What follows is a listing. Return every line of it exactly.

····················

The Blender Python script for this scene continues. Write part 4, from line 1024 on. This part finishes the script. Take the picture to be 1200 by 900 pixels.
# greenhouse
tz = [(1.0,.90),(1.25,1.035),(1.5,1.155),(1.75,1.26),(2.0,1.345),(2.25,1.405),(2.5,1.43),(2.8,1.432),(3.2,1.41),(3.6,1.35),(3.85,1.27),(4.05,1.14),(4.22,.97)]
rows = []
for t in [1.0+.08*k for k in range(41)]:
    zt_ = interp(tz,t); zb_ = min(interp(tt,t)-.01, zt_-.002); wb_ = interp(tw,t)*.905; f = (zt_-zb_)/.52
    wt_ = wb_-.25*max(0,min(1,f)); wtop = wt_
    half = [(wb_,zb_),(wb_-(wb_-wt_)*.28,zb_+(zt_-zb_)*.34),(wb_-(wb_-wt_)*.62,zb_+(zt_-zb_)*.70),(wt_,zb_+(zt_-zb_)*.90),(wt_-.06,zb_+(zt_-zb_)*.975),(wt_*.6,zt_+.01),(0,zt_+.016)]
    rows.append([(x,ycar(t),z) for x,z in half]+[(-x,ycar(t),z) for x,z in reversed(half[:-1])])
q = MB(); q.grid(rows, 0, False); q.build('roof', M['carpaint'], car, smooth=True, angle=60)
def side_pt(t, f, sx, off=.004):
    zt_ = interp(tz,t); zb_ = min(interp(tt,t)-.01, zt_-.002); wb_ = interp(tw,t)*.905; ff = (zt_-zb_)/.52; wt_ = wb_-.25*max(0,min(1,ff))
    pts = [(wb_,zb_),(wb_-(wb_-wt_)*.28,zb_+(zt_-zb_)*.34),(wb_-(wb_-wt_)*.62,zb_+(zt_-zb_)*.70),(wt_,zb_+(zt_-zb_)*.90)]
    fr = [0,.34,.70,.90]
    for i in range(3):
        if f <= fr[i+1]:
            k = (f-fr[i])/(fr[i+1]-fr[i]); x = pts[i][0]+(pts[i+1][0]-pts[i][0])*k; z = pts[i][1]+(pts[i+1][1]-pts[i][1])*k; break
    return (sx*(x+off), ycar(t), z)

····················

_RESPONSE BELOW_
The Blender Python script for this scene continues. Write part 4, from line 1024 on. This part finishes the script. Take the picture to be 1200 by 900 pixels.
# greenhouse
tz = [(1.0,.90),(1.25,1.035),(1.5,1.155),(1.75,1.26),(2.0,1.345),(2.25,1.405),(2.5,1.43),(2.8,1.432),(3.2,1.41),(3.6,1.35),(3.85,1.27),(4.05,1.14),(4.22,.97)]
rows = []
for t in [1.0+.08*k for k in range(41)]:
    zt_ = interp(tz,t); zb_ = min(interp(tt,t)-.01, zt_-.002); wb_ = interp(tw,t)*.905; f = (zt_-zb_)/.52
    wt_ = wb_-.25*max(0,min(1,f)); wtop = wt_
    half = [(wb_,zb_),(wb_-(wb_-wt_)*.28,zb_+(zt_-zb_)*.34),(wb_-(wb_-wt_)*.62,zb_+(zt_-zb_)*.70),(wt_,zb_+(zt_-zb_)*.90),(wt_-.06,zb_+(zt_-zb_)*.975),(wt_*.6,zt_+.01),(0,zt_+.016)]
    rows.append([(x,ycar(t),z) for x,z in half]+[(-x,ycar(t),z) for x,z in reversed(half[:-1])])
q = MB(); q.grid(rows, 0, False); q.build('roof', M['carpaint'], car, smooth=True, angle=60)
def side_pt(t, f, sx, off=.004):
    zt_ = interp(tz,t); zb_ = min(interp(tt,t)-.01, zt_-.002); wb_ = interp(tw,t)*.905; ff = (zt_-zb_)/.52; wt_ = wb_-.25*max(0,min(1,ff))
    pts = [(wb_,zb_),(wb_-(wb_-wt_)*.28,zb_+(zt_-zb_)*.34),(wb_-(wb_-wt_)*.62,zb_+(zt_-zb_)*.70),(wt_,zb_+(zt_-zb_)*.90)]
    fr = [0,.34,.70,.90]
    for i in range(3):
        if f <= fr[i+1]:
            k = (f-fr[i])/(fr[i+1]-fr[i]); x = pts[i][0]+(pts[i+1][0]-pts[i][0])*k; z = pts[i][1]+(pts[i+1][1]-pts[i][1])*k; break
    return (sx*(x+off), ycar(t), z)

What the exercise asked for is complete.